:: Given request ::
Copy exactly the lines from the first line of the records below through the line containing "ltr = MB();", including both, and nothing else.

>>>>>

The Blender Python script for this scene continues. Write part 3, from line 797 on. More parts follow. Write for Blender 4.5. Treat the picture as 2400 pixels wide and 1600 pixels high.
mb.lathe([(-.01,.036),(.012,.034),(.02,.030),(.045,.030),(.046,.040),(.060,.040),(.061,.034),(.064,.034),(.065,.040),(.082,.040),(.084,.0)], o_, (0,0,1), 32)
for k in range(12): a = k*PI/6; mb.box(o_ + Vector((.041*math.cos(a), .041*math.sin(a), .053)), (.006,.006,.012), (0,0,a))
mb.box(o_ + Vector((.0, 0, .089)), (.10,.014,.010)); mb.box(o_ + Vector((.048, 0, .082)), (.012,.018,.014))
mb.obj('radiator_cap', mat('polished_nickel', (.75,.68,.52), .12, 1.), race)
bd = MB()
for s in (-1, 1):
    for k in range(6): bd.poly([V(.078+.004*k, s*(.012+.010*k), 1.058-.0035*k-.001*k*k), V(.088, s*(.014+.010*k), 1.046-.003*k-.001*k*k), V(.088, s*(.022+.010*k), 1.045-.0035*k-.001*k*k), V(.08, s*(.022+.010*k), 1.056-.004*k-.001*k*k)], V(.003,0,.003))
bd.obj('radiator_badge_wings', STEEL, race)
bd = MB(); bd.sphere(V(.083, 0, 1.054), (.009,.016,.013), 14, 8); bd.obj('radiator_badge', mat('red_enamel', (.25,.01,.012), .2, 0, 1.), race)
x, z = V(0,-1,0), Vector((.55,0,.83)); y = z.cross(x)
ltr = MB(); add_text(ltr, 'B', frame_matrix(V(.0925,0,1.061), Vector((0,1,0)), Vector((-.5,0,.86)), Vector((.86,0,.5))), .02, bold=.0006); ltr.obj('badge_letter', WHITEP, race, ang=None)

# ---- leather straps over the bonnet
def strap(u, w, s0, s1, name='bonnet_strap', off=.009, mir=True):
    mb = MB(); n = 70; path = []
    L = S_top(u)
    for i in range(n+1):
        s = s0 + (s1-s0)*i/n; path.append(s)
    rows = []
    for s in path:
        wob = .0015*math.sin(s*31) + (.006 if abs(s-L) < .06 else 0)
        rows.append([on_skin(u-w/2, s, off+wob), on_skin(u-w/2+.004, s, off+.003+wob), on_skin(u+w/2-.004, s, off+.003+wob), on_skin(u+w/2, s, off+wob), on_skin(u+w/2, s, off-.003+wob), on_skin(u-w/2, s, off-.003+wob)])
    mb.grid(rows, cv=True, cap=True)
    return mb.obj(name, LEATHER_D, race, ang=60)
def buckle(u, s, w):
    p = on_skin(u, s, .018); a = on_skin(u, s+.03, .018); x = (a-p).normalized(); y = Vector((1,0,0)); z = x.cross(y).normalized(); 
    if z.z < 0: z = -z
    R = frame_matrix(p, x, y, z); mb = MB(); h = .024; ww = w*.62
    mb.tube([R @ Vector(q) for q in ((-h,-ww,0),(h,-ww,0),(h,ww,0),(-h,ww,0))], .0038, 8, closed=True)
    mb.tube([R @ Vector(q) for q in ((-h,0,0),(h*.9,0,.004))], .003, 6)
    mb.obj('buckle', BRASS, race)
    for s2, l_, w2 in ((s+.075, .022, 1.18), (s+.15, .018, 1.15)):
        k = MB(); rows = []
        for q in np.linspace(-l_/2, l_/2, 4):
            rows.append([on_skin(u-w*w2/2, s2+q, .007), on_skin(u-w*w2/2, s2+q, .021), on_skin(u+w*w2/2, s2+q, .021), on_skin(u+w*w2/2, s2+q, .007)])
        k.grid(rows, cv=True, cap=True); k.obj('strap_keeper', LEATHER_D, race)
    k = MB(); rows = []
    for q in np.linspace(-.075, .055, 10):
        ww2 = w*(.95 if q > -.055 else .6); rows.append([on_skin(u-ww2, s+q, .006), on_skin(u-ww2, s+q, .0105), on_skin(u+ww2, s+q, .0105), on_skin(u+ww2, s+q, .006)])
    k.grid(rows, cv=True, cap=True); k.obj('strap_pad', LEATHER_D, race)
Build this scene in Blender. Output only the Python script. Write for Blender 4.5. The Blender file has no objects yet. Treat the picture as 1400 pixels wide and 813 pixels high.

<<<<<

:: The reply ::
The Blender Python script for this scene continues. Write part 3, from line 797 on. More parts follow. Write for Blender 4.5. Treat the picture as 2400 pixels wide and 1600 pixels high.
mb.lathe([(-.01,.036),(.012,.034),(.02,.030),(.045,.030),(.046,.040),(.060,.040),(.061,.034),(.064,.034),(.065,.040),(.082,.040),(.084,.0)], o_, (0,0,1), 32)
for k in range(12): a = k*PI/6; mb.box(o_ + Vector((.041*math.cos(a), .041*math.sin(a), .053)), (.006,.006,.012), (0,0,a))
mb.box(o_ + Vector((.0, 0, .089)), (.10,.014,.010)); mb.box(o_ + Vector((.048, 0, .082)), (.012,.018,.014))
mb.obj('radiator_cap', mat('polished_nickel', (.75,.68,.52), .12, 1.), race)
bd = MB()
for s in (-1, 1):
    for k in range(6): bd.poly([V(.078+.004*k, s*(.012+.010*k), 1.058-.0035*k-.001*k*k), V(.088, s*(.014+.010*k), 1.046-.003*k-.001*k*k), V(.088, s*(.022+.010*k), 1.045-.0035*k-.001*k*k), V(.08, s*(.022+.010*k), 1.056-.004*k-.001*k*k)], V(.003,0,.003))
bd.obj('radiator_badge_wings', STEEL, race)
bd = MB(); bd.sphere(V(.083, 0, 1.054), (.009,.016,.013), 14, 8); bd.obj('radiator_badge', mat('red_enamel', (.25,.01,.012), .2, 0, 1.), race)
x, z = V(0,-1,0), Vector((.55,0,.83)); y = z.cross(x)
ltr = MB(); add_text(ltr, 'B', frame_matrix(V(.0925,0,1.061), Vector((0,1,0)), Vector((-.5,0,.86)), Vector((.86,0,.5))), .02, bold=.0006); ltr.obj('badge_letter', WHITEP, race, ang=None)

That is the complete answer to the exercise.